[Instructions to follow] Go through the listing below and gather every line with the word "script".

==========

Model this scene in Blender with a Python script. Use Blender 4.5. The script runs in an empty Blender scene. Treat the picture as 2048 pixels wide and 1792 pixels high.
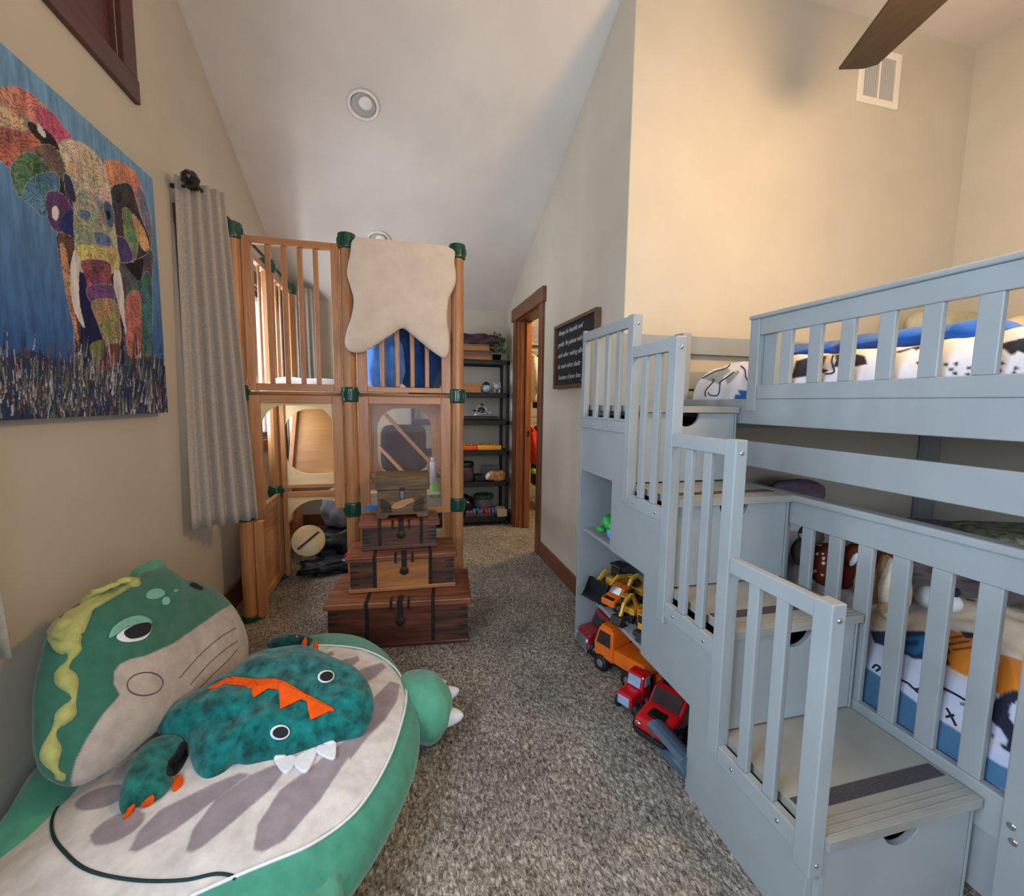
import bpy, bmesh, math, random
import numpy as np
from mathutils import Vector, Matrix, noise
from mathutils.bvhtree import BVHTree
random.seed(7)
C = bpy.context.scene
COL = C.collection

# ------------------------------------------------------------------ camera
FPX = 882.86; CAMZ = 1.22
YAW, PIT, ROL = math.radians(14.1765), math.radians(5.8742), math.radians(.7152)
FW = Vector((math.sin(YAW)*math.cos(PIT), math.cos(YAW)*math.cos(PIT), -math.sin(PIT)))
_r = Vector((math.cos(YAW), -math.sin(YAW), 0)); _u = _r.cross(FW)
RT = _r*math.cos(ROL) + _u*math.sin(ROL)
UP = -_r*math.sin(ROL) + _u*math.cos(ROL)
CAM = Vector((0, 0, CAMZ))
cd = bpy.data.cameras.new('camera'); cam = bpy.data.objects.new('camera', cd); COL.objects.link(cam)
cd.sensor_fit = 'HORIZONTAL'; cd.sensor_width = 36; cd.lens = FPX/2048*36; cd.clip_start = .02
m = Matrix((RT, UP, -FW)).transposed().to_4x4(); m.translation = CAM
cam.matrix_world = m
C.camera = cam

# ------------------------------------------------------------------ world, lights, exposure
w = bpy.data.worlds.new('world'); C.world = w; w.use_nodes = True
bg = w.node_tree.nodes['Background']; bg.inputs[0].default_value = (.62, .78, 1.0, 1); bg.inputs[1].default_value = 2.2
C.view_settings.view_transform = 'Standard'; C.view_settings.look = 'None'
C.view_settings.exposure = 0.0; C.view_settings.gamma = 1.0
C.view_settings.use_curve_mapping = False

def area(name, loc, rot, sx, sy, power, col):
    l = bpy.data.lights.new(name, 'AREA'); l.shape = 'RECTANGLE'; l.size = sx; l.size_y = sy
    l.energy = power; l.color = col
    o = bpy.data.objects.new(name, l); o.location = loc; o.rotation_euler = rot; COL.objects.link(o); return o
R90 = math.pi/2
# daylight through the windows the room has
area('daylight_window_far', (-1.22, 3.28, 1.5), (0, -R90, 0), 1.1, 1.6, 62, (.88, .94, 1.0))
area('daylight_window_near', (-1.22, .05, 1.45), (0, -R90, 0), 1.2, 1.3, 82, (.70, .84, 1.0))
area('daylight_window_back', (.55, -1.75, 1.45), (R90, 0, 0), 2.0, 1.5, 42, (.70, .83, 1.0))
area('daylight_window_high', (-1.22, 1.4, 2.75), (0, -R90, 0), .6, .9, 1, (.62, .80, 1.0))
def point(name, loc, power, col, rad=.08):
    l = bpy.data.lights.new(name, 'POINT'); l.energy = power; l.color = col; l.shadow_soft_size = rad
    o = bpy.data.objects.new(name, l); o.location = loc; COL.objects.link(o); return o
point('fan_lamp_light', (1.56, .80, 2.30), 64, (1.0, .62, .26), .16)
point("closet_lamp_light", (1.75, 3.75, 2.35), 60, (1.0, .74, .42), .1)

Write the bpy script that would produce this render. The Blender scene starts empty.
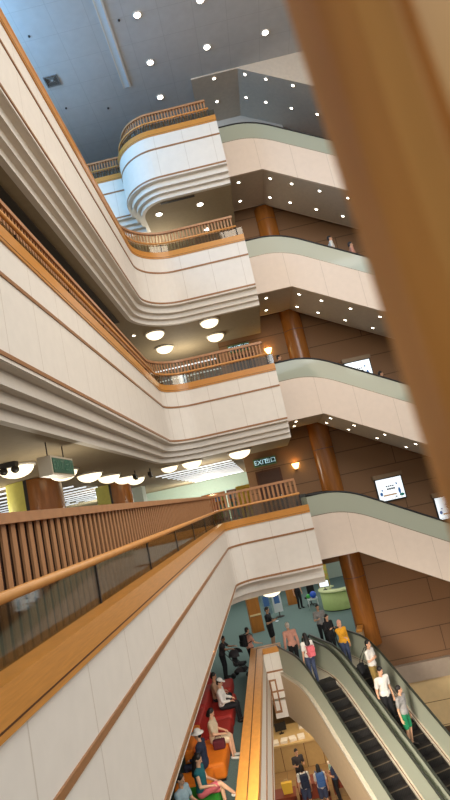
import bpy, bmesh, math, random
from mathutils import Vector, Matrix
random.seed(7)
S = bpy.context.scene
C = S.collection
PI = math.pi
R = math.radians
def lin(c): return tuple((v/255/12.92 if v/255 <= .04045 else ((v/255+.055)/1.055)**2.4) for v in c)

# ------------------------------------------------------------------ camera, world, lights, exposure
cd = bpy.data.cameras.new('camera'); cam = bpy.data.objects.new('camera', cd); C.objects.link(cam); S.camera = cam
YAW, PITCH, ROLL = -.0372, .1742, -.2166
fw = Vector((math.sin(YAW)*math.cos(PITCH), math.cos(YAW)*math.cos(PITCH), math.sin(PITCH)))
rt = Vector((math.cos(YAW), -math.sin(YAW), 0)); up = rt.cross(fw)
r2 = math.cos(ROLL)*rt + math.sin(ROLL)*up; u2 = -math.sin(ROLL)*rt + math.cos(ROLL)*up
cam.matrix_world = Matrix(((r2.x, u2.x, -fw.x, 0), (r2.y, u2.y, -fw.y, 0), (r2.z, u2.z, -fw.z, 0), (0, 0, 0, 1)))
cd.sensor_fit = 'VERTICAL'; cd.sensor_height = 36; cd.lens = 559.48/800*36
cd.clip_start = .01; cd.clip_end = 300
cd.dof.use_dof = True; cd.dof.focus_distance = 14; cd.dof.aperture_fstop = 7
w = bpy.data.worlds.new('world'); S.world = w; w.use_nodes = True
bg = w.node_tree.nodes['Background']; bg.inputs[1].default_value = .82
_tc = w.node_tree.nodes.new('ShaderNodeTexCoord'); _sx = w.node_tree.nodes.new('ShaderNodeSeparateXYZ'); _rp = w.node_tree.nodes.new('ShaderNodeValToRGB'); _ma = w.node_tree.nodes.new('ShaderNodeMath')
_ma.operation = 'MULTIPLY_ADD'; _ma.inputs[1].default_value = .5; _ma.inputs[2].default_value = .5
w.node_tree.links.new(_tc.outputs['Generated'], _sx.inputs[0]); w.node_tree.links.new(_sx.outputs['Z'], _ma.inputs[0]); w.node_tree.links.new(_ma.outputs[0], _rp.inputs[0]); w.node_tree.links.new(_rp.outputs[0], bg.inputs[0])
_rp.color_ramp.elements[0].position = .40; _rp.color_ramp.elements[0].color = (.13, .11, .09, 1)
_rp.color_ramp.elements[1].position = .60; _rp.color_ramp.elements[1].color = (.86, .86, .86, 1)
vs = S.view_settings
vs.view_transform = 'Standard'; vs.look = 'None'; vs.gamma = 1; vs.use_curve_mapping = False; vs.exposure = -.12
S.cycles.use_denoising = True
S.cycles.max_bounces = 6; S.cycles.diffuse_bounces = 4; S.cycles.transparent_max_bounces = 12
S.cycles.sample_clamp_indirect = 4
def area(name, loc, target, sx, sy, power, col):
    l = bpy.data.lights.new(name, 'AREA'); l.shape = 'RECTANGLE'; l.size = sx; l.size_y = sy; l.energy = power; l.color = col
    o = bpy.data.objects.new(name, l); C.objects.link(o); o.location = loc
    d = Vector(target)-Vector(loc); o.rotation_euler = d.to_track_quat('-Z', 'Y').to_euler(); o.visible_camera = False
    return o
area('facade_daylight', (8, -6, 14), (-2, 16, 9), 12, 8, 1750, (.80, .91, 1))
area('hall_lamps', (5, 9, 15.5), (2, 19, 2), 9, 9, 1350, (1, .83, .68))
area('hall_fill_low', (7, 8, 6), (-.5, 15, -3), 6, 6, 560, (1, .84, .66))  # added warm fill in mid-air for the back wall and left fronts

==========

[Task answer]
Model this scene in Blender with a Python script. Use Blender 4.5. The script runs in an empty Blender scene. Treat the picture as 2048 pixels wide and 1792 pixels high.
Write the bpy script that would produce this render. The Blender scene starts empty.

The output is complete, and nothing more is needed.